◆ Given instruction: Print all entries word for word.

◆ Stored data:
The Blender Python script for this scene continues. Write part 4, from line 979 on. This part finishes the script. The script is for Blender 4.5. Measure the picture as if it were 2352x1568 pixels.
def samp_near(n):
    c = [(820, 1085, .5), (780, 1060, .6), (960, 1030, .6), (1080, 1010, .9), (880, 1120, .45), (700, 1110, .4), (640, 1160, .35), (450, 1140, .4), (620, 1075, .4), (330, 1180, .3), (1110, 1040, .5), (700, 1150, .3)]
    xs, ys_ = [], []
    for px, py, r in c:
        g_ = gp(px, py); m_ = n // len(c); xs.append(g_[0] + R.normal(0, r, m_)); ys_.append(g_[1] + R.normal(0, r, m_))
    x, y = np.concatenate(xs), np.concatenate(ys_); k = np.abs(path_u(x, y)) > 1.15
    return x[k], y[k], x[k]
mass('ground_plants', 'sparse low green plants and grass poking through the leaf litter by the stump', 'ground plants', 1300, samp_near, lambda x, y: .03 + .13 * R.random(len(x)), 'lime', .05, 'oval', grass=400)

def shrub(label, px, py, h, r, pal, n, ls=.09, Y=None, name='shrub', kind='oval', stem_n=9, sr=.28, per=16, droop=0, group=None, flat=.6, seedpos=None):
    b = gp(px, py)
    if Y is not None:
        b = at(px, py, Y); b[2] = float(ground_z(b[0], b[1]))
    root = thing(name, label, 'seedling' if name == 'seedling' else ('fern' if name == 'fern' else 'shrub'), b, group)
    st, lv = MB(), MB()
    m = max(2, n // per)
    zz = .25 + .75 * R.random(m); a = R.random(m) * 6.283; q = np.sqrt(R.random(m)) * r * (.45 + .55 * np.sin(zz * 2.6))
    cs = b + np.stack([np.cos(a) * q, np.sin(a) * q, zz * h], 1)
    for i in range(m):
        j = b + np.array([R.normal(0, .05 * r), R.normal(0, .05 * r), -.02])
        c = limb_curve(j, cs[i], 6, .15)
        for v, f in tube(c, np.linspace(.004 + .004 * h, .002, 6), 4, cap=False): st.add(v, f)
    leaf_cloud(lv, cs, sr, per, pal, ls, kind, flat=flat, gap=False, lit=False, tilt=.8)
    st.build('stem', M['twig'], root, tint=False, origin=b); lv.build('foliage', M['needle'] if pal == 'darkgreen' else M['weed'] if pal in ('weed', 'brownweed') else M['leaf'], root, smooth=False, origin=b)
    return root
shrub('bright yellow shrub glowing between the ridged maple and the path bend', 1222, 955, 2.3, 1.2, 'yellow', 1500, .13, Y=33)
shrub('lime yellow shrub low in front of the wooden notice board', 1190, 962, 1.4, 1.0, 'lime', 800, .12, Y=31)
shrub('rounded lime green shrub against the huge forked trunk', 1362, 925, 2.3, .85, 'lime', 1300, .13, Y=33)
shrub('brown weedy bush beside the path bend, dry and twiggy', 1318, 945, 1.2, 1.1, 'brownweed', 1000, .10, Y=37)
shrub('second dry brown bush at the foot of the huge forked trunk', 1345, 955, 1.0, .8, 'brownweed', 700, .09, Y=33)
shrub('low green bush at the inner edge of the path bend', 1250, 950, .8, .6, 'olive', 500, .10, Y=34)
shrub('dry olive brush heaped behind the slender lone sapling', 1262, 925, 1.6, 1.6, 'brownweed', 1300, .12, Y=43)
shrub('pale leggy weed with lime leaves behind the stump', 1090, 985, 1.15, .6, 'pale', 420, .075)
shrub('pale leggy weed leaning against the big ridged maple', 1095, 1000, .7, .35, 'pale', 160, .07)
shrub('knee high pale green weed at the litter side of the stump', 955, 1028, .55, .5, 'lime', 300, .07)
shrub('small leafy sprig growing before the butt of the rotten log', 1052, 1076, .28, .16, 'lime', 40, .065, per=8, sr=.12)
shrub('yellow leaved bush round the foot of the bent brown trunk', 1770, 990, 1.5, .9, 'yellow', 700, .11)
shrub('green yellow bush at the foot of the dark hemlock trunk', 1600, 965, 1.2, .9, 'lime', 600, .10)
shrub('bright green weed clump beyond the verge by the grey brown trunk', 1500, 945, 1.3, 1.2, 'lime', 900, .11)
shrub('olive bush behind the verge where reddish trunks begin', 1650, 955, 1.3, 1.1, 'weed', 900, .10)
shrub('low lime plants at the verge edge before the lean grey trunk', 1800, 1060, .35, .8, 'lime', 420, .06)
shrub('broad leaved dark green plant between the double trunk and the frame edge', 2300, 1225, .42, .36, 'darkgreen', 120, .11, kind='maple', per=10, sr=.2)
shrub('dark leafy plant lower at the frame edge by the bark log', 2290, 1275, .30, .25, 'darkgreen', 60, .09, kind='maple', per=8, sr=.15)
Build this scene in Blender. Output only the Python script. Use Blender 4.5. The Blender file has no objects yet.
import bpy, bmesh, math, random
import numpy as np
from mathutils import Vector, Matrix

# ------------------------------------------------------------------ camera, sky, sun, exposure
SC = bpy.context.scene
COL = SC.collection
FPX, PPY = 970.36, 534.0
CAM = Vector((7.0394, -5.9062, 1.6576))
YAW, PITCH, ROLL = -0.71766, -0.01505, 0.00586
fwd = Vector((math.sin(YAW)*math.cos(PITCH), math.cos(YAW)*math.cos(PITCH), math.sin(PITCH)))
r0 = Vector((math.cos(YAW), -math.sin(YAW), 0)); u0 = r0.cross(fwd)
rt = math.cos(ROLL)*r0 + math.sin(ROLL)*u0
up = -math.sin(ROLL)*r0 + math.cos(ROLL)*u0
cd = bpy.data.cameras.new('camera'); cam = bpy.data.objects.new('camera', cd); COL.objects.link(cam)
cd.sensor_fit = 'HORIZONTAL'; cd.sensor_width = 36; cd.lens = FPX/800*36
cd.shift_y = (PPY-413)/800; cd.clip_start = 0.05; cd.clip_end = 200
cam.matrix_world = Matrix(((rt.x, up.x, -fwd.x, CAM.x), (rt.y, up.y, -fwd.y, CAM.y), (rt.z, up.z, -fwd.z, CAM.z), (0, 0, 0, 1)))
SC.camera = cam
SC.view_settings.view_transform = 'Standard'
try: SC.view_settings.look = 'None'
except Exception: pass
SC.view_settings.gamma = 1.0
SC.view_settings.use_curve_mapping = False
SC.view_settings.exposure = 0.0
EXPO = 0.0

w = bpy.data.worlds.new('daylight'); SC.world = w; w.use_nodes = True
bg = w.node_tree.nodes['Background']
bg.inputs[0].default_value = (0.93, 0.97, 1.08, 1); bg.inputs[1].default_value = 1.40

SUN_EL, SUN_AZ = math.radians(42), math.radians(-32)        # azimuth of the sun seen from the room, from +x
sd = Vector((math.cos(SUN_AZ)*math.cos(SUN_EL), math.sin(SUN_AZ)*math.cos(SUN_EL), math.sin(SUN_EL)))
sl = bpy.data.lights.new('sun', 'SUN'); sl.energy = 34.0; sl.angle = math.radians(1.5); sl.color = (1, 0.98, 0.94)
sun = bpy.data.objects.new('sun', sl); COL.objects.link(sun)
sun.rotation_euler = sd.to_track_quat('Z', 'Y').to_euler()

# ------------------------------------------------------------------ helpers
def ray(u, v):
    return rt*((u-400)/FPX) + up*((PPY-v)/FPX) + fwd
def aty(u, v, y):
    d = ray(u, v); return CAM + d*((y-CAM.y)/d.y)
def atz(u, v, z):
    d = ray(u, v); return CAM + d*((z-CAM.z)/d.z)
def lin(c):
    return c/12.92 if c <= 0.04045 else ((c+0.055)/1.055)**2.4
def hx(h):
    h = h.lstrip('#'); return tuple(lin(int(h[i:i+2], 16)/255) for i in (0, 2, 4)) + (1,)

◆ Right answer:
The Blender Python script for this scene continues. Write part 4, from line 979 on. This part finishes the script. The script is for Blender 4.5. Measure the picture as if it were 2352x1568 pixels.
def samp_near(n):
    c = [(820, 1085, .5), (780, 1060, .6), (960, 1030, .6), (1080, 1010, .9), (880, 1120, .45), (700, 1110, .4), (640, 1160, .35), (450, 1140, .4), (620, 1075, .4), (330, 1180, .3), (1110, 1040, .5), (700, 1150, .3)]
    xs, ys_ = [], []
    for px, py, r in c:
        g_ = gp(px, py); m_ = n // len(c); xs.append(g_[0] + R.normal(0, r, m_)); ys_.append(g_[1] + R.normal(0, r, m_))
    x, y = np.concatenate(xs), np.concatenate(ys_); k = np.abs(path_u(x, y)) > 1.15
    return x[k], y[k], x[k]
mass('ground_plants', 'sparse low green plants and grass poking through the leaf litter by the stump', 'ground plants', 1300, samp_near, lambda x, y: .03 + .13 * R.random(len(x)), 'lime', .05, 'oval', grass=400)

def shrub(label, px, py, h, r, pal, n, ls=.09, Y=None, name='shrub', kind='oval', stem_n=9, sr=.28, per=16, droop=0, group=None, flat=.6, seedpos=None):
    b = gp(px, py)
    if Y is not None:
        b = at(px, py, Y); b[2] = float(ground_z(b[0], b[1]))
    root = thing(name, label, 'seedling' if name == 'seedling' else ('fern' if name == 'fern' else 'shrub'), b, group)
    st, lv = MB(), MB()
    m = max(2, n // per)
    zz = .25 + .75 * R.random(m); a = R.random(m) * 6.283; q = np.sqrt(R.random(m)) * r * (.45 + .55 * np.sin(zz * 2.6))
    cs = b + np.stack([np.cos(a) * q, np.sin(a) * q, zz * h], 1)
    for i in range(m):
        j = b + np.array([R.normal(0, .05 * r), R.normal(0, .05 * r), -.02])
        c = limb_curve(j, cs[i], 6, .15)
        for v, f in tube(c, np.linspace(.004 + .004 * h, .002, 6), 4, cap=False): st.add(v, f)
    leaf_cloud(lv, cs, sr, per, pal, ls, kind, flat=flat, gap=False, lit=False, tilt=.8)
    st.build('stem', M['twig'], root, tint=False, origin=b); lv.build('foliage', M['needle'] if pal == 'darkgreen' else M['weed'] if pal in ('weed', 'brownweed') else M['leaf'], root, smooth=False, origin=b)
    return root
shrub('bright yellow shrub glowing between the ridged maple and the path bend', 1222, 955, 2.3, 1.2, 'yellow', 1500, .13, Y=33)
shrub('lime yellow shrub low in front of the wooden notice board', 1190, 962, 1.4, 1.0, 'lime', 800, .12, Y=31)
shrub('rounded lime green shrub against the huge forked trunk', 1362, 925, 2.3, .85, 'lime', 1300, .13, Y=33)
shrub('brown weedy bush beside the path bend, dry and twiggy', 1318, 945, 1.2, 1.1, 'brownweed', 1000, .10, Y=37)
shrub('second dry brown bush at the foot of the huge forked trunk', 1345, 955, 1.0, .8, 'brownweed', 700, .09, Y=33)
shrub('low green bush at the inner edge of the path bend', 1250, 950, .8, .6, 'olive', 500, .10, Y=34)
shrub('dry olive brush heaped behind the slender lone sapling', 1262, 925, 1.6, 1.6, 'brownweed', 1300, .12, Y=43)
shrub('pale leggy weed with lime leaves behind the stump', 1090, 985, 1.15, .6, 'pale', 420, .075)
shrub('pale leggy weed leaning against the big ridged maple', 1095, 1000, .7, .35, 'pale', 160, .07)
shrub('knee high pale green weed at the litter side of the stump', 955, 1028, .55, .5, 'lime', 300, .07)
shrub('small leafy sprig growing before the butt of the rotten log', 1052, 1076, .28, .16, 'lime', 40, .065, per=8, sr=.12)
shrub('yellow leaved bush round the foot of the bent brown trunk', 1770, 990, 1.5, .9, 'yellow', 700, .11)
shrub('green yellow bush at the foot of the dark hemlock trunk', 1600, 965, 1.2, .9, 'lime', 600, .10)
shrub('bright green weed clump beyond the verge by the grey brown trunk', 1500, 945, 1.3, 1.2, 'lime', 900, .11)
shrub('olive bush behind the verge where reddish trunks begin', 1650, 955, 1.3, 1.1, 'weed', 900, .10)
shrub('low lime plants at the verge edge before the lean grey trunk', 1800, 1060, .35, .8, 'lime', 420, .06)
shrub('broad leaved dark green plant between the double trunk and the frame edge', 2300, 1225, .42, .36, 'darkgreen', 120, .11, kind='maple', per=10, sr=.2)
shrub('dark leafy plant lower at the frame edge by the bark log', 2290, 1275, .30, .25, 'darkgreen', 60, .09, kind='maple', per=8, sr=.15)
Build this scene in Blender. Output only the Python script. Use Blender 4.5. The Blender file has no objects yet.
import bpy, bmesh, math, random
import numpy as np
from mathutils import Vector, Matrix

# ------------------------------------------------------------------ camera, sky, sun, exposure
SC = bpy.context.scene
COL = SC.collection
FPX, PPY = 970.36, 534.0
CAM = Vector((7.0394, -5.9062, 1.6576))
YAW, PITCH, ROLL = -0.71766, -0.01505, 0.00586
fwd = Vector((math.sin(YAW)*math.cos(PITCH), math.cos(YAW)*math.cos(PITCH), math.sin(PITCH)))
r0 = Vector((math.cos(YAW), -math.sin(YAW), 0)); u0 = r0.cross(fwd)
rt = math.cos(ROLL)*r0 + math.sin(ROLL)*u0
up = -math.sin(ROLL)*r0 + math.cos(ROLL)*u0
cd = bpy.data.cameras.new('camera'); cam = bpy.data.objects.new('camera', cd); COL.objects.link(cam)
cd.sensor_fit = 'HORIZONTAL'; cd.sensor_width = 36; cd.lens = FPX/800*36
cd.shift_y = (PPY-413)/800; cd.clip_start = 0.05; cd.clip_end = 200
cam.matrix_world = Matrix(((rt.x, up.x, -fwd.x, CAM.x), (rt.y, up.y, -fwd.y, CAM.y), (rt.z, up.z, -fwd.z, CAM.z), (0, 0, 0, 1)))
SC.camera = cam
SC.view_settings.view_transform = 'Standard'
try: SC.view_settings.look = 'None'
except Exception: pass
SC.view_settings.gamma = 1.0
SC.view_settings.use_curve_mapping = False
SC.view_settings.exposure = 0.0
EXPO = 0.0

w = bpy.data.worlds.new('daylight'); SC.world = w; w.use_nodes = True
bg = w.node_tree.nodes['Background']
bg.inputs[0].default_value = (0.93, 0.97, 1.08, 1); bg.inputs[1].default_value = 1.40

SUN_EL, SUN_AZ = math.radians(42), math.radians(-32)        # azimuth of the sun seen from the room, from +x
sd = Vector((math.cos(SUN_AZ)*math.cos(SUN_EL), math.sin(SUN_AZ)*math.cos(SUN_EL), math.sin(SUN_EL)))
sl = bpy.data.lights.new('sun', 'SUN'); sl.energy = 34.0; sl.angle = math.radians(1.5); sl.color = (1, 0.98, 0.94)
sun = bpy.data.objects.new('sun', sl); COL.objects.link(sun)
sun.rotation_euler = sd.to_track_quat('Z', 'Y').to_euler()

# ------------------------------------------------------------------ helpers
def ray(u, v):
    return rt*((u-400)/FPX) + up*((PPY-v)/FPX) + fwd
def aty(u, v, y):
    d = ray(u, v); return CAM + d*((y-CAM.y)/d.y)
def atz(u, v, z):
    d = ray(u, v); return CAM + d*((z-CAM.z)/d.z)
def lin(c):
    return c/12.92 if c <= 0.04045 else ((c+0.055)/1.055)**2.4
def hx(h):
    h = h.lstrip('#'); return tuple(lin(int(h[i:i+2], 16)/255) for i in (0, 2, 4)) + (1,)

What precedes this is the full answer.